До часу ночи суд сочинял приговор, а в зале гудел народ, не расходясь. Долго читали приговор — нагромождали все фантастические вредительские действия, связи и замыслы. Смирнова, Универа, Сабурова и Власова приговорили к расстрелу, двух к десяти годам, одного — к восьми.
После торжественных слов «к расстрелу!» судья оставил паузу для аплодисментов — но в зале было мрачное напряжение, слышались вздохи и плач людей, крики и обмороки родственников, и даже с двух передних скамей, где сидели члены партии, аплодисментов не зазвучало, а это уже было совсем неприлично. «Ой, батюшки, что ж вы делаете?!» — кричали суду из зала. Отчаянно залилась жена Универа. Власов крикнул передним скамьям: «Ну что ж вы–то, сволочи, не хлопаете? Коммунисты!»
Политрук взвода охраны подбежал и стал тыкать ему в лицо револьвер. Власов потянулся вырвать револьвер, подбежал милиционер и отбросил своего политрука, допустившего ошибку. Начальник конвоя скомандовал «к оружию!» — и тридцать карабинов милицейской охраны и пистолеты местных энкаведешников направились на подсудимых и на толпу (казалось, что она кинется отбивать осуждённых). Полутьма увеличивала путаницу и страх. Толпа в панике полезла в двери и в окна. Затрещало дерево, зазвенели стёкла. Аплодисментов так и не было…
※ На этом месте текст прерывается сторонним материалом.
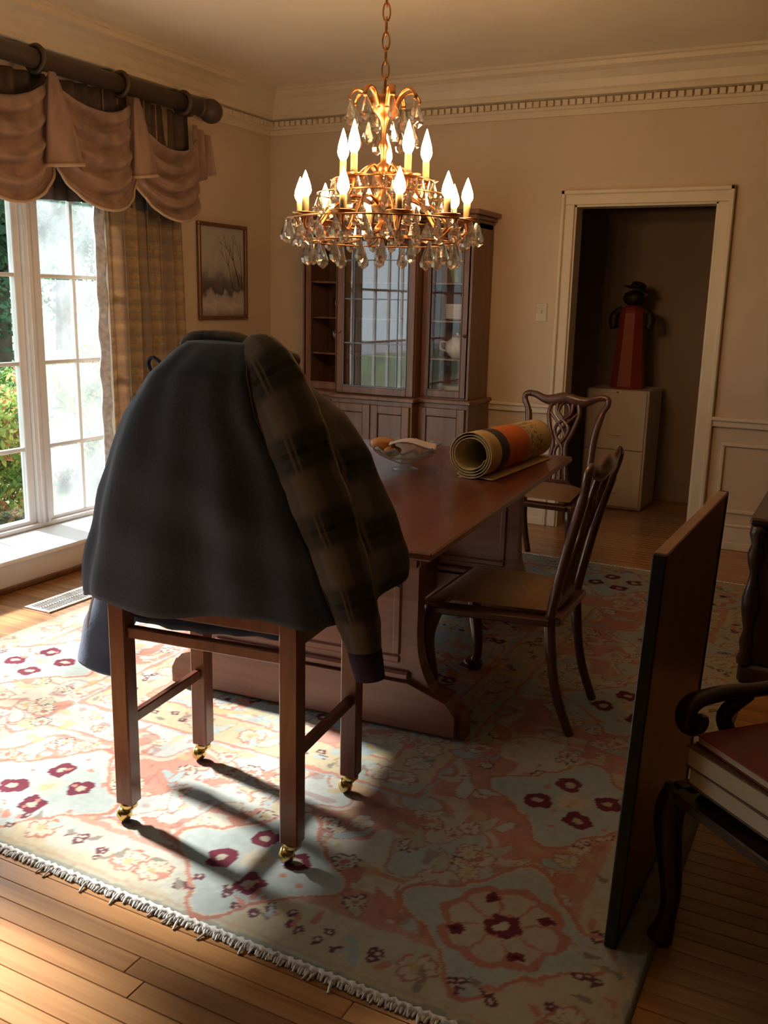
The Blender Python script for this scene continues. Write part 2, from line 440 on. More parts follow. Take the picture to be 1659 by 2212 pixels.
def wrap_mat():
    m, nt, b = base_mat('printed_wrap')
    uv = nd(nt, 'ShaderNodeUVMap'); sp = nd(nt, 'ShaderNodeSeparateXYZ'); nt.links.new(uv.outputs[0], sp.inputs[0])
    r = nd(nt, 'ShaderNodeValToRGB'); r.color_ramp.interpolation = 'CONSTANT'
    cr = (.62, .46, .22); e = r.color_ramp.elements
    st = [(0, cr), (.15, (.05, .05, .06)), (.27, (.66, .17, .035)), (.60, (.50, .36, .24)), (.63, cr)]
    while len(e) < len(st): e.new(.5)
    for k, (p, c) in enumerate(st): e[k].position = p; e[k].color = (*c, 1)
    nt.links.new(sp.outputs[1], r.inputs[0])
    # faint rows of print near the far end
    n = nd(nt, 'ShaderNodeTexNoise'); n.inputs['Scale'].default_value = 26; n.inputs['Detail'].default_value = 1
    nt.links.new(uv.outputs[0], n.inputs['Vector'])
    g = nd(nt, 'ShaderNodeMath', operation='GREATER_THAN'); g.inputs[1].default_value = .56; nt.links.new(n.outputs[0], g.inputs[0])
    a = nd(nt, 'ShaderNodeMath', operation='GREATER_THAN'); a.inputs[1].default_value = .63; nt.links.new(sp.outputs[1], a.inputs[0])
    c = nd(nt, 'ShaderNodeMath', operation='LESS_THAN'); c.inputs[1].default_value = .82; nt.links.new(sp.outputs[1], c.inputs[0])
    m1 = nd(nt, 'ShaderNodeMath', operation='MULTIPLY'); nt.links.new(a.outputs[0], m1.inputs[0]); nt.links.new(c.outputs[0], m1.inputs[1])
    m2 = nd(nt, 'ShaderNodeMath', operation='MULTIPLY'); nt.links.new(m1.outputs[0], m2.inputs[0]); nt.links.new(g.outputs[0], m2.inputs[1])
    m3 = nd(nt, 'ShaderNodeMath', operation='MULTIPLY'); m3.inputs[1].default_value = .7; nt.links.new(m2.outputs[0], m3.inputs[0])
    mx = nd(nt, 'ShaderNodeMix', data_type='RGBA'); nt.links.new(m3.outputs[0], mx.inputs[0]); nt.links.new(r.outputs[0], mx.inputs[6])
    mx.inputs[7].default_value = (.12, .09, .10, 1)
    nt.links.new(mx.outputs[2], b.inputs['Base Color']); b.inputs['Roughness'].default_value = .75
    return m
M['wrap'] = wrap_mat()
def picture_mat():
    # a winter landscape print: pale sky, dark thicket, snowy ground with grey hollows
    m, nt, b = base_mat('winter_landscape_print')
    uv = nd(nt, 'ShaderNodeUVMap'); sp = nd(nt, 'ShaderNodeSeparateXYZ'); nt.links.new(uv.outputs[0], sp.inputs[0])
    n = nd(nt, 'ShaderNodeTexNoise'); n.inputs['Scale'].default_value = 5; n.inputs['Detail'].default_value = 5; nt.links.new(uv.outputs[0], n.inputs['Vector'])
    ma = nd(nt, 'ShaderNodeMath', operation='MULTIPLY_ADD'); ma.inputs[1].default_value = .42; nt.links.new(n.outputs[0], ma.inputs[0])
    s2 = nd(nt, 'ShaderNodeMath', operation='ADD'); s2.inputs[1].default_value = -.21; nt.links.new(sp.outputs[1], s2.inputs[0])
    nt.links.new(s2.outputs[0], ma.inputs[2])
    col = ramp(nt, ma.outputs[0], [(0, (.42, .38, .35)), (.12, (.68, .60, .55)), (.22, (.50, .45, .42)), (.27, (.13, .12, .13)), (.40, (.22, .20, .20)), (.5, (.48, .44, .42)), (.62, (.58, .53, .50)), (1, (.55, .51, .48))])
    nt.links.new(col, b.inputs['Base Color']); b.inputs['Roughness'].default_value = .35
    return m
M['print'] = picture_mat()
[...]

Восьмилетняя Зоя Власова любила отца взахлёб. Больше она не смогла учиться в школе: её дразнили: «твой папа вредитель!», она вступала в драку: «мой папа хороший!». Она прожила после суда всего один год (до того не болела), за год ни разу не засмеялась, ходила всегда с опущенной головой, и старухи предсказывали: «В землю глядит, умрёт скоро». Она умерла от воспаления мозговой оболочки, и при смерти всё кричала: «Где мой папа? Дайте мне папу!»
Когда мы подсчитываем миллионы погибших в лагерях, мы забываем умножить на два, на три…
Если возюкаться с открытыми судами, — НКВД никогда бы не выполнило своей задачи, поэтому открытые политические процессы в стране не привились.